Written request — What is the number of lines holding the word "picture"? Write that number and nothing else.

--- begin The input ---

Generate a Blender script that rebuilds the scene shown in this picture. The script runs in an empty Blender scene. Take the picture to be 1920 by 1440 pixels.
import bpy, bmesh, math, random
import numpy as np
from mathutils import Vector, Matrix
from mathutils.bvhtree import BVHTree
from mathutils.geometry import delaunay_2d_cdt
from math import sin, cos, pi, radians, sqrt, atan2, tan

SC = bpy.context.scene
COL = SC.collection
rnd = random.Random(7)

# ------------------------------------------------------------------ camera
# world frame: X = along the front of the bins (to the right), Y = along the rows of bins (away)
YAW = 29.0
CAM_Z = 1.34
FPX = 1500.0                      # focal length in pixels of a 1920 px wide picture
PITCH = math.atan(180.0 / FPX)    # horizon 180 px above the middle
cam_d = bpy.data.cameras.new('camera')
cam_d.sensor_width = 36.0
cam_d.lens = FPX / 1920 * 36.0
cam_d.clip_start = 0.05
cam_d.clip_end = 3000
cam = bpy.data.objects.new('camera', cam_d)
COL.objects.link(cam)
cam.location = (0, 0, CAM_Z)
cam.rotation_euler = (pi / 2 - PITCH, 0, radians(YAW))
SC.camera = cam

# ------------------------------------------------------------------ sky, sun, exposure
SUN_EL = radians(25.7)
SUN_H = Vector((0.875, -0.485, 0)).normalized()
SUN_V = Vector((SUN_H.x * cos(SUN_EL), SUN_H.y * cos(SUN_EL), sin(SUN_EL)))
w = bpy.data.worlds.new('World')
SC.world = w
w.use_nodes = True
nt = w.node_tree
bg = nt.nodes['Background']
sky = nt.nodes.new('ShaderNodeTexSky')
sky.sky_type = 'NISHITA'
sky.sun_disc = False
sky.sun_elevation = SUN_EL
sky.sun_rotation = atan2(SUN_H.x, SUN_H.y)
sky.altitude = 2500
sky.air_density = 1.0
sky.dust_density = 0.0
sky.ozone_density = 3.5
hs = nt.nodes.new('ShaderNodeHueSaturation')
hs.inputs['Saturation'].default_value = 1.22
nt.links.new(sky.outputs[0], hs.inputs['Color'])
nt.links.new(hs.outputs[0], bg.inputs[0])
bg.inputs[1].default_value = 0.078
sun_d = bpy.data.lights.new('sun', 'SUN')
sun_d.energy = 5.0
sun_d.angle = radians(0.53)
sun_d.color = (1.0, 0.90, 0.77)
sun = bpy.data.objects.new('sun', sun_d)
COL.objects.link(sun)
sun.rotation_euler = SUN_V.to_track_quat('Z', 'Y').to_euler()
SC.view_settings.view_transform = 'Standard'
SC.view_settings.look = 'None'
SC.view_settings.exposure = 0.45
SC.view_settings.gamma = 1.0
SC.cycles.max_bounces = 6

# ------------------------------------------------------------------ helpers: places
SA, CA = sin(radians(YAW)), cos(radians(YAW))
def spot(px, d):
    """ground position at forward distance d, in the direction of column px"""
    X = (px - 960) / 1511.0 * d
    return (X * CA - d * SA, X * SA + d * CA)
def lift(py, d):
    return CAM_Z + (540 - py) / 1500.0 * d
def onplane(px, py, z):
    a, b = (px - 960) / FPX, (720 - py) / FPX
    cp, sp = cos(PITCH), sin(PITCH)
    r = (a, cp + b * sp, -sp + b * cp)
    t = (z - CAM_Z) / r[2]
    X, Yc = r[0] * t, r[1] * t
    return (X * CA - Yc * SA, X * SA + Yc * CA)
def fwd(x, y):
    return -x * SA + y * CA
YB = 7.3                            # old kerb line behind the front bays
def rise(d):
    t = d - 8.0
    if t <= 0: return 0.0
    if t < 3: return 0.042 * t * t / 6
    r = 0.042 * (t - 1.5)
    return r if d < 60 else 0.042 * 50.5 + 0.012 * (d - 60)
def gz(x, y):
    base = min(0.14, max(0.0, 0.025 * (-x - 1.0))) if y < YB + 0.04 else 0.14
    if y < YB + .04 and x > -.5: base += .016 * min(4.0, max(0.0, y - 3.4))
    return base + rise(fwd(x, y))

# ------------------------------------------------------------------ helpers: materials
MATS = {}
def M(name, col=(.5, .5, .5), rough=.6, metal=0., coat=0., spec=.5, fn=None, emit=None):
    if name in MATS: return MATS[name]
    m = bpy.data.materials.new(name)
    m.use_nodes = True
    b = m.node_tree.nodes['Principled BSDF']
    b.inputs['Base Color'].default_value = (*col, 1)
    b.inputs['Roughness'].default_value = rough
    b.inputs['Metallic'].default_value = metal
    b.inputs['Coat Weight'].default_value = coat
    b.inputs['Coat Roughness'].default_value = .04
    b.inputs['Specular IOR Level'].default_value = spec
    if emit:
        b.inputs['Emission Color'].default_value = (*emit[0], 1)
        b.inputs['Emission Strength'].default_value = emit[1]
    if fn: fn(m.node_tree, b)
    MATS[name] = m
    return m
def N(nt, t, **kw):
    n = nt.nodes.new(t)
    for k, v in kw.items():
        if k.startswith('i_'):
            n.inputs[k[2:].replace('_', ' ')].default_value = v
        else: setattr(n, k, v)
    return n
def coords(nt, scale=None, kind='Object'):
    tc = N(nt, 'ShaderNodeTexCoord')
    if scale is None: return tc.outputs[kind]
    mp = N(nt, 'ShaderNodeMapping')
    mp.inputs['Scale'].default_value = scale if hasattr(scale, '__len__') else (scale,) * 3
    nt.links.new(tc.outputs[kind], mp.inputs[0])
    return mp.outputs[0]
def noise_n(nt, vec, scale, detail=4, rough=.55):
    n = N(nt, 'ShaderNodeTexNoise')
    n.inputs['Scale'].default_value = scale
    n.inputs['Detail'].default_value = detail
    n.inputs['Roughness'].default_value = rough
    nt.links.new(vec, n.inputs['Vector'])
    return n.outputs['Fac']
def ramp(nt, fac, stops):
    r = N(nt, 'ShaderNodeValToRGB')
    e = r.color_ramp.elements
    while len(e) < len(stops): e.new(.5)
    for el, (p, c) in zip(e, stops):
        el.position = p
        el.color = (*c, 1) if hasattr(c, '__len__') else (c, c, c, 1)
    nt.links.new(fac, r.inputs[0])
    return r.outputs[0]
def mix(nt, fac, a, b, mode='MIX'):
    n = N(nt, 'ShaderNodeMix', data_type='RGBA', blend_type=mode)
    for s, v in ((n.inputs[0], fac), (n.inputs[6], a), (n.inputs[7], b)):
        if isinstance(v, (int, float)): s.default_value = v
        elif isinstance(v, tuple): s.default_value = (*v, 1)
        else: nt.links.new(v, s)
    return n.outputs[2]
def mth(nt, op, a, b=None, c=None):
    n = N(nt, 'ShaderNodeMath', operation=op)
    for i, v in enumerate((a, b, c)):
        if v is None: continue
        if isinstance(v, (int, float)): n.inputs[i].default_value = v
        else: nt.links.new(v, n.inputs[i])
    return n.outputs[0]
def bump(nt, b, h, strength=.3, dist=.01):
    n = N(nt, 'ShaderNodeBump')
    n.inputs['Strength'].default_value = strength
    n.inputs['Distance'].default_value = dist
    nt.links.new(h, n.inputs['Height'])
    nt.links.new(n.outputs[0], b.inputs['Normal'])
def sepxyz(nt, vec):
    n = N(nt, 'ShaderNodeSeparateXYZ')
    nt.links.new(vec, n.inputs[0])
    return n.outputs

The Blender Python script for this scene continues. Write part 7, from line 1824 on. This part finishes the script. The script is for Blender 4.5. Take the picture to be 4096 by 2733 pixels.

--- end The input ---

The reply — 3